======== Supplied information
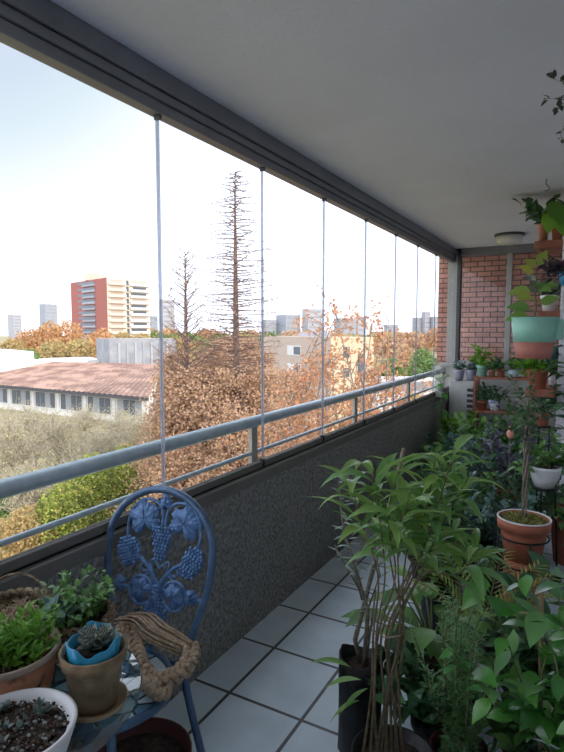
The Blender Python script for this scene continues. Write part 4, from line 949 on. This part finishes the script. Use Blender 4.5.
def bare_conifer(name, label, px, dist, ztop, spread, seed, nb, fol, trunk='redbark', thin=1.0, vert=0.0, zfol=-3, ex=.5, tw_=1.0):
    rnd = random.Random(seed); p = far(px, dist, GZ); h = ztop - GZ; o = thing(name, label, 'tree', p)
    M().tube([(0, 0, 0), (.05, 0, h * .4), (-.04, .05, h * .7), (0, 0, h)], [.30 * thin, .2 * thin, .12 * thin, .015], 8).build('trunk', trunk, o, True)
    br = M(); tips = []
    for k in range(nb):
        t = (k + rnd.random()) / nb; z = h * (.22 + .77 * t); L = spread * (1 - t) ** ex * rnd.uniform(.55, 1.1) + .25; a = k * 2.4 + rnd.random()
        d = V((math.cos(a), math.sin(a), rnd.uniform(-.05, .12) + vert)).normalized(); pts = [V((0, 0, z))]
        for i in range(5): d = (d + V((rnd.gauss(0, .06), rnd.gauss(0, .06), rnd.gauss(.01, .04) + vert * .2))).normalized(); pts.append(pts[-1] + d * L / 5)
        br.tube(pts, [(.028 + .02 * (1 - t)) * (1 - .16 * i) * thin for i in range(6)], 4)
        for j in range(int(tw_ * (9 + 11 * (1 - t)))):
            u = rnd.uniform(.25, 1) * 4.99; i = int(u); q = pts[i].lerp(pts[i + 1], u - i); e_ = (rdir(rnd, -50, 40) + d * .6).normalized() * rnd.uniform(.2, .7) * (1.2 - t * .6)
            br.tube([q, q + e_ * .5 + V((0, 0, -.02)), q + e_], [.008 * thin, .006 * thin, .003], 3); tips.append((q + e_, z))
    br.build('branches', trunk, o)
    lf = M(); zz = zfol - GZ
    for (q, z) in tips:
        if q.z < zz:
            for s in range(fol): lf.quad(q + V((rnd.gauss(0, .22), rnd.gauss(0, .22), rnd.gauss(-.1, .25))), .085, rnd)
        elif rnd.random() < max(0, .45 - (q.z - zz) * .05): lf.quad(q, .06, rnd)
    lf.build('foliage', 'russet', o); return o
bare_conifer('bare_conifer', 'tall thin nearly leafless conifer standing against the white sky', 236, 30, 10.1, 3.5, 1, 320, 7, zfol=-.6, thin=1.15, tw_=1.4)
bare_conifer('bare_conifer', 'shorter nearly leafless conifer left of the tall one', 186, 31, 6.0, 2.9, 2, 170, 7, zfol=-.6, vert=.35, thin=1.0, tw_=1.4)
bare_conifer('bald_cypress', 'russet conifer between the two bare conifers', 214, 34, 1.4, 3.6, 3, 110, 10, zfol=.4, ex=.8)
bare_conifer('bald_cypress', 'russet conifer in front of the tan building, right of the tall one', 262, 36, .2, 3.8, 4, 110, 10, zfol=2.5, ex=.8)
bare_conifer('bald_cypress', 'russet conifer partly hiding the grey hall at its right', 172, 33, .3, 3.0, 6, 90, 10, zfol=2.5, ex=.85)
bare_conifer('bald_cypress', 'russet conifer standing close left of the tan building corner', 290, 40, -1.4, 3.4, 7, 120, 12, zfol=2.5)
bare_conifer('bald_cypress', 'lower russet conifer directly in front of the tall bare conifer', 240, 27, -2.6, 3.0, 8, 110, 12, zfol=2.5)
def broad_tree(name, label, px, dist, ztop, spread, seed, nlimb, m, size, per, trunkr=.16, tw='twig', z0=.35):
    rnd = random.Random(seed); p = far(px, dist, GZ); h = ztop - GZ; o = thing(name, label, 'tree', p); br = M(); lf = M()
    M().tube([(0, 0, 0), (.1, .1, h * .3), (0, .1, h * .6)], [trunkr, trunkr * .8, trunkr * .4], 8).build('trunk', tw, o, True)
    for k in range(nlimb):
        z = h * rnd.uniform(z0, .6); d = rdir(rnd, 25, 80); L = (h - z) * rnd.uniform(.75, 1.25); pts = stemcurve((.05, .1, z), d, L, rnd, 7, .14, -.04)
        for q in pts:
            rr = math.hypot(q.x, q.y)
            if rr > spread: q.x *= spread / rr; q.y *= spread / rr
            q.z = min(q.z, h)
        br.tube(pts, [trunkr * .3 * (1 - .12 * i) for i in range(8)], 5)
        for j in range(13):
            u = rnd.uniform(.25, 1) * 6.99; i = int(u); q = pts[i].lerp(pts[i + 1], u - i); e_ = rdir(rnd, -10, 70) * rnd.uniform(.4, 1.5); q2 = q + e_
            br.tube([q, q + e_ * .5 + V((0, 0, .05)), q2], [.016, .011, .005], 4)
            for s in range(per):
                c = q.lerp(q2, rnd.uniform(.3, 1.1)) + V((rnd.gauss(0, .12), rnd.gauss(0, .12), rnd.gauss(0, .12))); lf.quad(c, size * rnd.uniform(.6, 1.2), rnd)
    br.build('branches', tw, o, True)
    if per: lf.build('foliage', m, o)
    return o
broad_tree('plane_tree', 'tree with clusters of orange-brown leaves before the tan building', 338, 19, 2.0, 1.7, 11, 22, 'rustleaf', .085, 11, z0=.55)
broad_tree('plane_tree', 'second russet-leaved tree lower and left of the clustered one', 302, 22, -2.4, 2.8, 12, 30, 'rustleaf', .085, 10)
broad_tree('plane_tree', 'orange-leaved tree close behind the right end of the railing', 386, 23, -.3, 1.6, 13, 20, 'rustleaf', .085, 10, z0=.5)
broad_tree('plane_tree', 'low orange tree under the railing left of the brick column', 424, 20, -2.2, 1.8, 14, 22, 'orange', .09, 10)
for k, (px, d, zt_, lab) in enumerate(((200, 38, -.6, 'russet conifer midway between the two bare conifers, farther back'), (222, 45, .6, 'russet conifer left behind the tall bare conifer'), (250, 42, 1.0, 'russet conifer right behind the tall bare conifer'), (272, 30, -3.4, 'low russet conifer by the second glass joint'), (182, 27, -3.8, 'near russet conifer low under the left bare conifer'), (212, 25, -4.6, 'near russet conifer low under the railing gap'))):
    bare_conifer('bald_cypress', lab, px, d, zt_, 3.2, 20 + k, 95, 10, zfol=2.5, thin=.8, ex=.8)
# bare pale shrubs on the left
for k, (px, d, zt_, sp, lab) in enumerate(((10, 48, -5.6, 4.5, 'bare pale twiggy shrub at the left edge below the shed'), (55, 52, -6.2, 5, 'bare pale twiggy tree before the shed windows, second from left'), (95, 46, -6.8, 4.5, 'bare spreading tree with dark limb in front of the shed'), (135, 50, -6.2, 4, 'bare twiggy tree by the right end of the shed'), (30, 60, -6.4, 5, 'farther bare shrub against the left of the shed wall'), (78, 62, -6.8, 5, 'farther bare shrub against the middle of the shed wall'), (115, 60, -7.0, 5, 'farther bare shrub against the right of the shed wall'), (70, 40, -7.6, 4, 'nearer bare thicket above the lime green bush'), (20, 38, -7.4, 4, 'nearer bare thicket above the golden shrub'), (2, 56, -5.6, 4.5, 'bare shrub at the left picture edge by the shed'))):
    o = broad_tree('bare_shrub', lab, px, d, zt_, sp, 30 + k, 60, 'paleleaf', .09, 2, .16, 'paletwig', .05)
for k, (px, d, zt_, w, m_, lab) in enumerate(((85, 36, -6.2, 4.6, 'lime', 'lime green bush behind the railing, left of the chair'), (120, 37, -5.9, 4.6, 'lime', 'yellow-green bush right behind the top of the chair'), (150, 38, -6.6, 3.6, 'fgreen', 'darker green bush by the first glass joint'), (52, 34, -7.4, 4, 'lime', 'low yellow-green bush left of the others under the railing'), (15, 34, -8.6, 5, 'gold', 'golden low shrub at the left edge under the railing'), (185, 33, -7.6, 3.6, 'gold', 'golden shrub under the two bare conifers'), (30, 27, -9.4, 4.5, 'orange', 'orange leaf-covered low bush in the lower left'), (12, 42, -8.3, 5, 'fgreen', 'dull green hedge clump behind the golden shrub'))):
    round_tree('shrub', lab, px, d, zt_, w, m_, 50 + k, 4200, .10, zlow=0, cat='shrub')
for k, (px, d, zt_, w, m_, lab) in enumerate((
    (215, 44, -7.6, 8, 'russet', 'russet thicket filling in between the two bare conifers'), (255, 46, -7.6, 8, 'russet', 'russet thicket right of the tall bare conifer'), (180, 42, -8.0, 7, 'russet', 'russet thicket below the left bare conifer'),
    (236, 36, -8.2, 6, 'orange', 'orange low thicket at the foot of the tall conifer'), (300, 34, -8.8, 5, 'gold', 'golden undergrowth before the pale enclosure'), (200, 36, -8.4, 6, 'orange', 'orange undergrowth under the left conifer'))):
    round_tree('thicket', lab, px, d, zt_, w, m_, 70 + k, 8000, .11, zlow=0, cat='tree')
# trees behind the shed
for k, (px, d, zt_, w, m_, lab) in enumerate((
    (10, 190, -1.0, 16, 'gold', 'golden tree above the white house'), (28, 210, 2.2, 20, 'orange', 'orange tree right of the golden one at the left'), (48, 205, 4.8, 18, 'orange', 'tall orange tree left of the red tower'),
    (66, 200, 5.2, 20, 'orange', 'tallest orange tree at the foot of the red tower'), (50, 165, -1.0, 16, 'gold', 'golden tree below the tall orange trees'), (76, 165, -.6, 18, 'gold', 'wide golden tree above the left of the rusty roof'),
    (95, 170, -.2, 16, 'orange', 'orange tree between golden tree and grey hall'), (100, 205, 2.4, 16, 'orange', 'orange tree before the corner of the red tower'), (122, 210, 1.2, 15, 'gold', 'golden tree above the grey hall, left'),
    (140, 205, .8, 15, 'gold', 'golden tree above the grey hall, right'), (24, 150, -3.2, 12, 'fgreen', 'green tree behind the white roof'))):
    round_tree('autumn_tree', lab, px, d, zt_, w, m_, 90 + k, 1300, .55, zlow=1)
# row of trees along the horizon
LB = 'distant autumn tree in the row along the horizon'
for k in range(34):
    px = 152 + k * 9.2; rnd = random.Random(300 + k); d = rnd.uniform(230, 420)
    m_ = ['russet', 'gold', 'russet', 'fgreen', 'orange'][rnd.randrange(5)]
    round_tree('autumn_tree', LB, px, d, rnd.uniform(-1.5, 4) * (d / 330), rnd.uniform(18, 28), m_, 300 + k, 420, 1.1, group='distant autumn trees along the horizon', lobes=5, zlow=1)
for k, (px, d, zt_, w, m_, lab) in enumerate((
    (424, 105, -1.6, 8, 'fgreen', 'green tree left of the brick column beyond the road'), (434, 98, -3.0, 7, 'fgreen', 'darker green tree touching the brick column'), (405, 150, -2.5, 10, 'russet', 'russet tree behind the orange kiosk'),
    (392, 125, -4.6, 8, 'fgreen', 'low green tree before the orange kiosk'), (366, 120, -3.8, 9, 'gold', 'golden tree right of the tan building'), (414, 85, -8.0, 6, 'gold', 'golden hedge by the flat white roof'), (444, 60, -6.5, 6, 'fgreen', 'green shrub seen beside the corner post'))):
    round_tree('leafy_tree', lab, px, d, zt_, w, m_, 400 + k, 1300, .34, zlow=1)
struct(M().prism([tuple(far(350, 75, 0))[:2], tuple(far(470, 75, 0))[:2], tuple(far(470, 120, 0))[:2], tuple(far(350, 120, 0))[:2]], GZ, GZ + .05).build('street', 'street'))

# ------------------------------------------------------------------ light
wd = bpy.data.worlds.new('sky'); bpy.context.scene.world = wd; wd.use_nodes = True; nt = wd.node_tree; nt.nodes.clear()
out = nt.nodes.new('ShaderNodeOutputWorld'); bg = nt.nodes.new('ShaderNodeBackground'); nt.links.new(bg.outputs[0], out.inputs[0])
tc = nt.nodes.new('ShaderNodeTexCoord'); dt = nt.nodes.new('ShaderNodeVectorMath'); dt.operation = 'DOT_PRODUCT'
nt.links.new(tc.outputs['Generated'], dt.inputs[0]); dt.inputs[1].default_value = ray(-100, -150).normalized()
rp = nt.nodes.new('ShaderNodeValToRGB'); e = rp.color_ramp.elements
e[0].position = .30; e[0].color = (.86, .90, 1.0, 1); e[1].position = 1.0; e[1].color = (.275, .32, .38, 1)
for p_, c_ in ((.82, (.78, .86, 1.0)), (.905, (.46, .52, .58)), (.938, (.36, .40, .42)), (.953, (.31, .365, .39)), (.972, (.275, .322, .37))):
    x = e.new(p_); x.color = (*c_, 1)
nt.links.new(dt.outputs['Value'], rp.inputs[0]); nt.links.new(rp.outputs[0], bg.inputs[0]); bg.inputs[1].default_value = 2.4
sd = bpy.data.lights.new('sun', 'SUN'); sd.energy = 2.1; sd.angle = R(.6); sd.color = (1, .90, .76)
so = bpy.data.objects.new('sun', sd); C.objects.link(so)
sv = V((math.sin(R(105)) * math.cos(R(27)), math.cos(R(105)) * math.cos(R(27)), math.sin(R(27))))
so.rotation_euler = sv.to_track_quat('Z', 'Y').to_euler()
sc = bpy.context.scene
sc.view_settings.view_transform = 'Standard'; sc.view_settings.look = 'None'; sc.view_settings.exposure = 0.15; sc.view_settings.gamma = 1; sc.view_settings.use_curve_mapping = False
sc.cycles.max_bounces = 10; sc.cycles.diffuse_bounces = 6; sc.cycles.transparent_max_bounces = 16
================
## To be done
In the data above, tally the lines holding "from" and answer with the figure only.

## Answer to the problem
2